What do the lines from the top of the data through the line with "mx = nt.nodes.new('ShaderNodeMix');" say? Quote them exactly and include both ends.

Scene script records:
+ + + +

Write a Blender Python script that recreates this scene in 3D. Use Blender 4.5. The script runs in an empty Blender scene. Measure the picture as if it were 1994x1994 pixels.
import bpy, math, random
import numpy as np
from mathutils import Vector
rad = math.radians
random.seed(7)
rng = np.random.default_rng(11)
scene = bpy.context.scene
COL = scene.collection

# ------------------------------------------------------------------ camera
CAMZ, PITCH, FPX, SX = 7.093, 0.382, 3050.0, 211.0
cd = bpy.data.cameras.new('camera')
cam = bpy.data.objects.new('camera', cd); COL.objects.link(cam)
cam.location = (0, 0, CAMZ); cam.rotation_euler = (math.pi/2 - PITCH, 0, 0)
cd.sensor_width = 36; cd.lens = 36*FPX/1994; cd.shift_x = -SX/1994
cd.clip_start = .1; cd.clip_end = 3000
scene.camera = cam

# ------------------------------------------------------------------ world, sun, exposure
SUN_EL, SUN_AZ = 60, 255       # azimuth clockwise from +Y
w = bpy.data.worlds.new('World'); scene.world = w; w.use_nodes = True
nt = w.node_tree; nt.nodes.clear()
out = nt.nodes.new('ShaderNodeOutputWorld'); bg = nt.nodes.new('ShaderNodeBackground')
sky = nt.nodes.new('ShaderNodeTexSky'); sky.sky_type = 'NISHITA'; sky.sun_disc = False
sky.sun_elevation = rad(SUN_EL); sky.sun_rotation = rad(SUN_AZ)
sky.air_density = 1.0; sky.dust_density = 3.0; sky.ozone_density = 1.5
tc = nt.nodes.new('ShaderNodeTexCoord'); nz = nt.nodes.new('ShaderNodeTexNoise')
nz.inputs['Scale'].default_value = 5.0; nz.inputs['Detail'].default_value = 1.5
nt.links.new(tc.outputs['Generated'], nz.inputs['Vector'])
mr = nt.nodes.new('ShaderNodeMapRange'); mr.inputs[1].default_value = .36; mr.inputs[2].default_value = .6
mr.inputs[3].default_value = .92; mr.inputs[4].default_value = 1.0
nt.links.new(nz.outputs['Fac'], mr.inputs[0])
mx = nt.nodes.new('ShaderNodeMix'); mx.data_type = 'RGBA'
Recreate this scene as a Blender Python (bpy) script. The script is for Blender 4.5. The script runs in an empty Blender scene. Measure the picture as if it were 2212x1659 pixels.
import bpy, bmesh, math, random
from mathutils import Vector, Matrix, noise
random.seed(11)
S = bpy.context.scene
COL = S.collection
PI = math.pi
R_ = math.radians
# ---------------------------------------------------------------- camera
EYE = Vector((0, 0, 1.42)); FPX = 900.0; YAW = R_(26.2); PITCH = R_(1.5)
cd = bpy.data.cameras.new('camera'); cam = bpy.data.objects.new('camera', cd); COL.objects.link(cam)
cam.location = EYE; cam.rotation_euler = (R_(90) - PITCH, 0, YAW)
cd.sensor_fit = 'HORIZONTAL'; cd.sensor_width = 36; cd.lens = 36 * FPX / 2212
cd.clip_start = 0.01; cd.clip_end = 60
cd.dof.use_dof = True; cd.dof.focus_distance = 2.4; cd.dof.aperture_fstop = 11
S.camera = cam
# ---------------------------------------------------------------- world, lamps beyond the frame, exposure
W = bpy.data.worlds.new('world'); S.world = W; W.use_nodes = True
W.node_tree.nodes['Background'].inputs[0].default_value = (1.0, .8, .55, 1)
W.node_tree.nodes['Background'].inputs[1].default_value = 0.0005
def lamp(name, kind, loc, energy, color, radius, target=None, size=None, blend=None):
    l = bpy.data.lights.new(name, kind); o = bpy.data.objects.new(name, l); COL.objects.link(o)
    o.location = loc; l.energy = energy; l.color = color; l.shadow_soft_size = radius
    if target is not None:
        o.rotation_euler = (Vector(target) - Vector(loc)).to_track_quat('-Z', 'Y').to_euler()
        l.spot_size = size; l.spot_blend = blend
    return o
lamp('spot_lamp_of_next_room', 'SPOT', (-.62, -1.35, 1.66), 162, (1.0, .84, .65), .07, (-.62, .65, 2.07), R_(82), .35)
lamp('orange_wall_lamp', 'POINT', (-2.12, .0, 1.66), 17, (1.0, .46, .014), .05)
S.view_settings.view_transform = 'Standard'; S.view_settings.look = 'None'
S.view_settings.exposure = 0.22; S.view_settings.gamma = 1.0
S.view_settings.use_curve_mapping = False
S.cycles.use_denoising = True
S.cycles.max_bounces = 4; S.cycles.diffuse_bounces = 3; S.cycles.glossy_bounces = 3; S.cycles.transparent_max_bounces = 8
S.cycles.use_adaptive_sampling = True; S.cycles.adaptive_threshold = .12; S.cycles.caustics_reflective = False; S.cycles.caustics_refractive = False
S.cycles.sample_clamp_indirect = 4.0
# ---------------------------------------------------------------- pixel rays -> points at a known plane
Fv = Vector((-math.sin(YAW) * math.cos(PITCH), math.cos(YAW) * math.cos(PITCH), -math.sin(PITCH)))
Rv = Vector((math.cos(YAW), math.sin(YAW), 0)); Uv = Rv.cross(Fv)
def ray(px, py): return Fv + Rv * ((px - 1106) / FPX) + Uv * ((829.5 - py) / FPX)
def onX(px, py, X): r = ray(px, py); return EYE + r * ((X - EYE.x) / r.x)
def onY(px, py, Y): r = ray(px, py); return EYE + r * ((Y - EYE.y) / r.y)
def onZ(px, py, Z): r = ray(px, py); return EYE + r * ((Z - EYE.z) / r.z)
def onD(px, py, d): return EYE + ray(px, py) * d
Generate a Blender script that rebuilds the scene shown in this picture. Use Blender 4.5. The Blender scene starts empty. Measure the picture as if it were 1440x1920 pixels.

+ + + +

Result of this exercise |
Write a Blender Python script that recreates this scene in 3D. Use Blender 4.5. The script runs in an empty Blender scene. Measure the picture as if it were 1994x1994 pixels.
import bpy, math, random
import numpy as np
from mathutils import Vector
rad = math.radians
random.seed(7)
rng = np.random.default_rng(11)
scene = bpy.context.scene
COL = scene.collection

# ------------------------------------------------------------------ camera
CAMZ, PITCH, FPX, SX = 7.093, 0.382, 3050.0, 211.0
cd = bpy.data.cameras.new('camera')
cam = bpy.data.objects.new('camera', cd); COL.objects.link(cam)
cam.location = (0, 0, CAMZ); cam.rotation_euler = (math.pi/2 - PITCH, 0, 0)
cd.sensor_width = 36; cd.lens = 36*FPX/1994; cd.shift_x = -SX/1994
cd.clip_start = .1; cd.clip_end = 3000
scene.camera = cam

# ------------------------------------------------------------------ world, sun, exposure
SUN_EL, SUN_AZ = 60, 255       # azimuth clockwise from +Y
w = bpy.data.worlds.new('World'); scene.world = w; w.use_nodes = True
nt = w.node_tree; nt.nodes.clear()
out = nt.nodes.new('ShaderNodeOutputWorld'); bg = nt.nodes.new('ShaderNodeBackground')
sky = nt.nodes.new('ShaderNodeTexSky'); sky.sky_type = 'NISHITA'; sky.sun_disc = False
sky.sun_elevation = rad(SUN_EL); sky.sun_rotation = rad(SUN_AZ)
sky.air_density = 1.0; sky.dust_density = 3.0; sky.ozone_density = 1.5
tc = nt.nodes.new('ShaderNodeTexCoord'); nz = nt.nodes.new('ShaderNodeTexNoise')
nz.inputs['Scale'].default_value = 5.0; nz.inputs['Detail'].default_value = 1.5
nt.links.new(tc.outputs['Generated'], nz.inputs['Vector'])
mr = nt.nodes.new('ShaderNodeMapRange'); mr.inputs[1].default_value = .36; mr.inputs[2].default_value = .6
mr.inputs[3].default_value = .92; mr.inputs[4].default_value = 1.0
nt.links.new(nz.outputs['Fac'], mr.inputs[0])
mx = nt.nodes.new('ShaderNodeMix'); mx.data_type = 'RGBA'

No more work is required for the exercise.